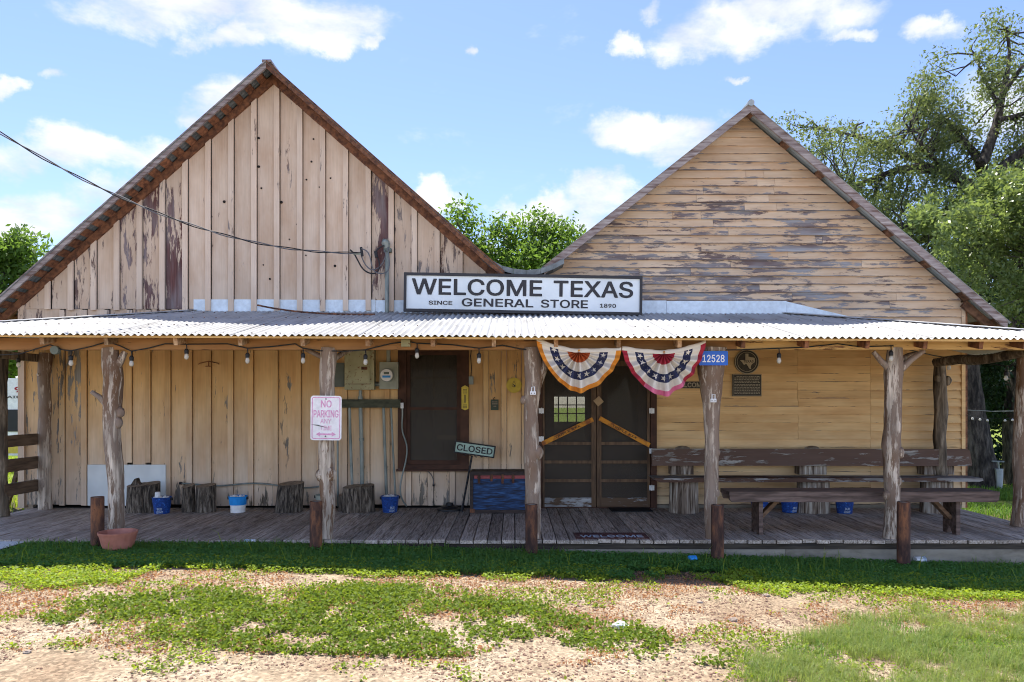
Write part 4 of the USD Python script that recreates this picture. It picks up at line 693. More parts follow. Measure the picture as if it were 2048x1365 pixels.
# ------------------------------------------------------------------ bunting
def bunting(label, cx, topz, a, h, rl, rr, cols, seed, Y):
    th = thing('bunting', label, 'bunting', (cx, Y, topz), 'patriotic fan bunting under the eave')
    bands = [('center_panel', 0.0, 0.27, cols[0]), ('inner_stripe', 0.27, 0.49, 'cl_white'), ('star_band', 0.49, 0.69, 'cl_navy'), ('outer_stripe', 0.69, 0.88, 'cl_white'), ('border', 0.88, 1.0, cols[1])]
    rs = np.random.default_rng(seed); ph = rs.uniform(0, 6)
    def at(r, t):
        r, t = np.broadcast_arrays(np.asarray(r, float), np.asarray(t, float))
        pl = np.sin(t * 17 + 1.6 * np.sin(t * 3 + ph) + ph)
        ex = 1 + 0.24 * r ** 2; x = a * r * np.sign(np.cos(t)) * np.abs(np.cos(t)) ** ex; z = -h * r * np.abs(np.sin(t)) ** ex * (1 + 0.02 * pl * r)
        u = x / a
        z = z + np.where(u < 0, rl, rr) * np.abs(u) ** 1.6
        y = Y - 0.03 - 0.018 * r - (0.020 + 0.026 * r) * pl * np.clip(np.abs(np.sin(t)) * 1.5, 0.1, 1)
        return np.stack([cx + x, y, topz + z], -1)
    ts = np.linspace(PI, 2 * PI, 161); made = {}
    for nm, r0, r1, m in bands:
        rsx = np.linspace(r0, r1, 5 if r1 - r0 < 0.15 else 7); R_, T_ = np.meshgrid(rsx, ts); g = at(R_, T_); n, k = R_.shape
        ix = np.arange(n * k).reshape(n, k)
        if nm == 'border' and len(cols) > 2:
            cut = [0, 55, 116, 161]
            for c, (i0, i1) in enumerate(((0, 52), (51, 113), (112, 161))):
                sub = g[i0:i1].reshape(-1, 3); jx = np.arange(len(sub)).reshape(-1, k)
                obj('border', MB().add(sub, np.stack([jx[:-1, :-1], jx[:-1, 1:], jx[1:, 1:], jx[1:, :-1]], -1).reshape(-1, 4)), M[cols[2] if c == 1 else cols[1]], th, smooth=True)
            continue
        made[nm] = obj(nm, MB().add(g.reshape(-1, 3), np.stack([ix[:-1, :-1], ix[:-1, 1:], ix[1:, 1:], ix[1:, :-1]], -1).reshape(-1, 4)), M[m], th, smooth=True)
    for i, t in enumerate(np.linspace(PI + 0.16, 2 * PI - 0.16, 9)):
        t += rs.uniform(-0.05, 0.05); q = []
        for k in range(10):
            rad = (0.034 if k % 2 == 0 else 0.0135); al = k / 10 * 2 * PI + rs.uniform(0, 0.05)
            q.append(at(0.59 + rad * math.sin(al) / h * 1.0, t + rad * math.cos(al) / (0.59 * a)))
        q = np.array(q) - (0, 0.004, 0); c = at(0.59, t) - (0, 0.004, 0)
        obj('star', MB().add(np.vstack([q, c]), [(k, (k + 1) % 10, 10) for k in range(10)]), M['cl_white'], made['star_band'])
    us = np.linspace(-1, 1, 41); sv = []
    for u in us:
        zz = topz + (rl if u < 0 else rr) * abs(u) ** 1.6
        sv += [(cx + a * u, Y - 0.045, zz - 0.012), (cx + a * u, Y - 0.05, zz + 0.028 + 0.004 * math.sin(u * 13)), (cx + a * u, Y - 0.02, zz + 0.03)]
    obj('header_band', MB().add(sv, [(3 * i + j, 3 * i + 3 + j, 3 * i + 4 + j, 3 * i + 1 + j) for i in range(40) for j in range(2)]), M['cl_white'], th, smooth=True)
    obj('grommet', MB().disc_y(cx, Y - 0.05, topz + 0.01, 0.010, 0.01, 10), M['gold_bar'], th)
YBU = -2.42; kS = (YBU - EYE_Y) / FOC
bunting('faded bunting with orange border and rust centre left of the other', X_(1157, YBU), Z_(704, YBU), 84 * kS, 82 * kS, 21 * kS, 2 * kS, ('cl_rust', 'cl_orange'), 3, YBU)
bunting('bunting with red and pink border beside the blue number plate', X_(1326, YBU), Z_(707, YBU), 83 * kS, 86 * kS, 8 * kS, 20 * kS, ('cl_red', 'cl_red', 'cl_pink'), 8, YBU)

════

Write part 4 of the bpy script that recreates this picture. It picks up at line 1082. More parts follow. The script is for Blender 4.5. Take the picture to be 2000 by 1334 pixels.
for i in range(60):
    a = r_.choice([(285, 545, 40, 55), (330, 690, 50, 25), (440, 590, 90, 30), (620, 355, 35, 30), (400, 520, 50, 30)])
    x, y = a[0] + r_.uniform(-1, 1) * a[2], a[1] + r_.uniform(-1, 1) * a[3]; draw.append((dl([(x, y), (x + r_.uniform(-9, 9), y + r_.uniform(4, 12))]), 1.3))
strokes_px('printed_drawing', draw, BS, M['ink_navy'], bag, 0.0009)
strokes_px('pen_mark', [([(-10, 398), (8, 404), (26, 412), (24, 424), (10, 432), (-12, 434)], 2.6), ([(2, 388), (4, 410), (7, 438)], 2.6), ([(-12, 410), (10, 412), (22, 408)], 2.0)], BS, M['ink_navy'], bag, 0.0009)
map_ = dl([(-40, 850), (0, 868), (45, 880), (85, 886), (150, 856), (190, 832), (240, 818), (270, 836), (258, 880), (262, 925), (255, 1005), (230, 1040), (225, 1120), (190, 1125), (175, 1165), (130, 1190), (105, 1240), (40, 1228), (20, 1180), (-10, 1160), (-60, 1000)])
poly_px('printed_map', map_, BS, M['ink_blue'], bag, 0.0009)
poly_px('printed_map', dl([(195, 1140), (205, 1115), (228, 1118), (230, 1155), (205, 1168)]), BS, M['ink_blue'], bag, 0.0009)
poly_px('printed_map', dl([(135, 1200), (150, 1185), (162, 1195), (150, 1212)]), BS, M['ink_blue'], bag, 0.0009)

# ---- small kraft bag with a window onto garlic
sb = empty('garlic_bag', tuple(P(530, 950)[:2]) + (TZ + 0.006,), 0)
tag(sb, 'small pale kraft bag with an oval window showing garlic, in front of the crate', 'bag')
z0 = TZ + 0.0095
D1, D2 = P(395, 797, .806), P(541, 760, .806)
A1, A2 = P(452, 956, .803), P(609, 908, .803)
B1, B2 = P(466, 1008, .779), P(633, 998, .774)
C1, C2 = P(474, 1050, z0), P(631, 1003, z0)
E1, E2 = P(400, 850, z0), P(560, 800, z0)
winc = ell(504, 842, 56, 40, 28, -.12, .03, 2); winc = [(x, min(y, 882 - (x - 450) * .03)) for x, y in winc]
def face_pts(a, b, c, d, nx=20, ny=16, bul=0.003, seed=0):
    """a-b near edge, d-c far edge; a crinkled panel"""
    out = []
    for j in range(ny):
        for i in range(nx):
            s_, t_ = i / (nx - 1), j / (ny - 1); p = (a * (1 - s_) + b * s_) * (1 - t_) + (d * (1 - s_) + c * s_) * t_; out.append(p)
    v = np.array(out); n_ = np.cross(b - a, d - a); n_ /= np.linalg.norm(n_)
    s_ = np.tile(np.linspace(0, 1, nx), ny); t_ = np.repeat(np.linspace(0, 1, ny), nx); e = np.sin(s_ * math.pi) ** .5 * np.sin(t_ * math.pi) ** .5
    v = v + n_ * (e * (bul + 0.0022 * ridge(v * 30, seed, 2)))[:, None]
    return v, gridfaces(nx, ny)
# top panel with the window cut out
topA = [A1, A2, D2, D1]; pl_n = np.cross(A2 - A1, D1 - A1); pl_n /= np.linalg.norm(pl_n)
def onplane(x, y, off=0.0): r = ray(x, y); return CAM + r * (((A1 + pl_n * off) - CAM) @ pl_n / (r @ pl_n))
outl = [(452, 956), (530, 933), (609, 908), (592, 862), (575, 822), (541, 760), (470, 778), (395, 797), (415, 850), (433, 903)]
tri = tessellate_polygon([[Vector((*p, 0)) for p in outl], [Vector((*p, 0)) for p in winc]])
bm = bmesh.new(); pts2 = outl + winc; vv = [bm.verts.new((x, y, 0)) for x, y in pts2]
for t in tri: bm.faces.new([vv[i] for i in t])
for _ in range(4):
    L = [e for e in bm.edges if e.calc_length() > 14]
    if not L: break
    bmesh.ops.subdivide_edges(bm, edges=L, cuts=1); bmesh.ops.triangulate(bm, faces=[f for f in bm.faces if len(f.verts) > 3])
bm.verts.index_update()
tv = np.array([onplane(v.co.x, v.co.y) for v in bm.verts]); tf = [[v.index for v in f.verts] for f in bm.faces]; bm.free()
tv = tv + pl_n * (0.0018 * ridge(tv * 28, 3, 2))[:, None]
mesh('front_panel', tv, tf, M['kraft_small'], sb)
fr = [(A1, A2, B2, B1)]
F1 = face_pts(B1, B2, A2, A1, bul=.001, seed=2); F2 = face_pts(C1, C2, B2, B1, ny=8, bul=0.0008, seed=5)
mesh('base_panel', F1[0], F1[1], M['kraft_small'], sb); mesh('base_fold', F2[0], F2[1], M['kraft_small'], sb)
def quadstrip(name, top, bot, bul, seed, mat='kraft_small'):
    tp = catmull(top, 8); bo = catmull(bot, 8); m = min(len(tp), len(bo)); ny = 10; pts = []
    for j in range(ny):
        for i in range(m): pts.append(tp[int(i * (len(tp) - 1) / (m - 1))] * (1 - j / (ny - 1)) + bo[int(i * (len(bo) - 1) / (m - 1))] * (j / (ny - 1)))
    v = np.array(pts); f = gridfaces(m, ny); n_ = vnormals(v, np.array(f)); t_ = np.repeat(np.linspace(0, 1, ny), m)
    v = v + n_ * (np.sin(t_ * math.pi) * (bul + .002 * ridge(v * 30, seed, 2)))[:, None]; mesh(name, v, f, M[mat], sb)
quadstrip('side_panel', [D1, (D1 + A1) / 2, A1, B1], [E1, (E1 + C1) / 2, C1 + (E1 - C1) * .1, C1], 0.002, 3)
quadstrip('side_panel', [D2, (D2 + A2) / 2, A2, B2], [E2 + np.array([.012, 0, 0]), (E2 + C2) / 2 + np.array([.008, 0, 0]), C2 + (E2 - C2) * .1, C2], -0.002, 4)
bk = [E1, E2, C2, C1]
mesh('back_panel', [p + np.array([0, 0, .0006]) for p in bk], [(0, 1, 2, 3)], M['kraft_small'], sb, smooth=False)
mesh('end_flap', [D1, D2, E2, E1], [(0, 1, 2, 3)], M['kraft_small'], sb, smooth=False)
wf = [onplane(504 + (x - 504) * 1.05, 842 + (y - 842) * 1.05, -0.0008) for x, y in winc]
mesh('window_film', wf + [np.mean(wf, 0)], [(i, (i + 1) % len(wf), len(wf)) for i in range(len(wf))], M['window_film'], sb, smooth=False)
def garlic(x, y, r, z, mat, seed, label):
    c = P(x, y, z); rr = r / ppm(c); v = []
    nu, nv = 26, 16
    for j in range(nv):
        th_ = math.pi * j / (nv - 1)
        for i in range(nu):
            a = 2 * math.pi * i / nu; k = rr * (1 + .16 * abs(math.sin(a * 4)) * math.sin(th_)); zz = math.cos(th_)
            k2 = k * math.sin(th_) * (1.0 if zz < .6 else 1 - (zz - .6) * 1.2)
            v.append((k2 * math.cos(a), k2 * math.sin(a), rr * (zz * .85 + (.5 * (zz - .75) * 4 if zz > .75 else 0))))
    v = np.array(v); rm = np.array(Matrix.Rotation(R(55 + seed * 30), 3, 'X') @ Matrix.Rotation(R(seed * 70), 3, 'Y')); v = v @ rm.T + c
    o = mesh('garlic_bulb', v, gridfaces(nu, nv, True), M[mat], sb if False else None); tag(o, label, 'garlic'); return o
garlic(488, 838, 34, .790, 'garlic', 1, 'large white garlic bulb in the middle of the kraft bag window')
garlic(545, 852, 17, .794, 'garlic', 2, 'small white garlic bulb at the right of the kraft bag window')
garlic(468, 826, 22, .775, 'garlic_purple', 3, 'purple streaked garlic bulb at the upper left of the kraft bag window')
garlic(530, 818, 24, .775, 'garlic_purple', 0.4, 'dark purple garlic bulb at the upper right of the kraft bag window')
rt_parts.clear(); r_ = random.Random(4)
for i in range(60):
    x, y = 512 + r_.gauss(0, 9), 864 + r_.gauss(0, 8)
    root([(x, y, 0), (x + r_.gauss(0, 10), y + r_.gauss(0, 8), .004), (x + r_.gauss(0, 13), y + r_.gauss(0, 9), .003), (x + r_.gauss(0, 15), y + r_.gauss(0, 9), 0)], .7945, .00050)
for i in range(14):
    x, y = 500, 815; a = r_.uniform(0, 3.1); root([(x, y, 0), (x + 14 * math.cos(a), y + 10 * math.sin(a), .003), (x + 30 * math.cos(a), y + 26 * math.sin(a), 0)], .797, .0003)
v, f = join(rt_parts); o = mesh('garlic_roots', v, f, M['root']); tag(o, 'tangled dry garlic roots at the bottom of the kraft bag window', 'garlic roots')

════

Work instructions: Write out, from the lines above, only those from the line with "Write part 4 of the bpy" to the line with "1212)]), BS, M['ink_blue'], bag, 0.0009)", exactly as given, including the first and the last.

Reply:
Write part 4 of the bpy script that recreates this picture. It picks up at line 1082. More parts follow. The script is for Blender 4.5. Take the picture to be 2000 by 1334 pixels.
for i in range(60):
    a = r_.choice([(285, 545, 40, 55), (330, 690, 50, 25), (440, 590, 90, 30), (620, 355, 35, 30), (400, 520, 50, 30)])
    x, y = a[0] + r_.uniform(-1, 1) * a[2], a[1] + r_.uniform(-1, 1) * a[3]; draw.append((dl([(x, y), (x + r_.uniform(-9, 9), y + r_.uniform(4, 12))]), 1.3))
strokes_px('printed_drawing', draw, BS, M['ink_navy'], bag, 0.0009)
strokes_px('pen_mark', [([(-10, 398), (8, 404), (26, 412), (24, 424), (10, 432), (-12, 434)], 2.6), ([(2, 388), (4, 410), (7, 438)], 2.6), ([(-12, 410), (10, 412), (22, 408)], 2.0)], BS, M['ink_navy'], bag, 0.0009)
map_ = dl([(-40, 850), (0, 868), (45, 880), (85, 886), (150, 856), (190, 832), (240, 818), (270, 836), (258, 880), (262, 925), (255, 1005), (230, 1040), (225, 1120), (190, 1125), (175, 1165), (130, 1190), (105, 1240), (40, 1228), (20, 1180), (-10, 1160), (-60, 1000)])
poly_px('printed_map', map_, BS, M['ink_blue'], bag, 0.0009)
poly_px('printed_map', dl([(195, 1140), (205, 1115), (228, 1118), (230, 1155), (205, 1168)]), BS, M['ink_blue'], bag, 0.0009)
poly_px('printed_map', dl([(135, 1200), (150, 1185), (162, 1195), (150, 1212)]), BS, M['ink_blue'], bag, 0.0009)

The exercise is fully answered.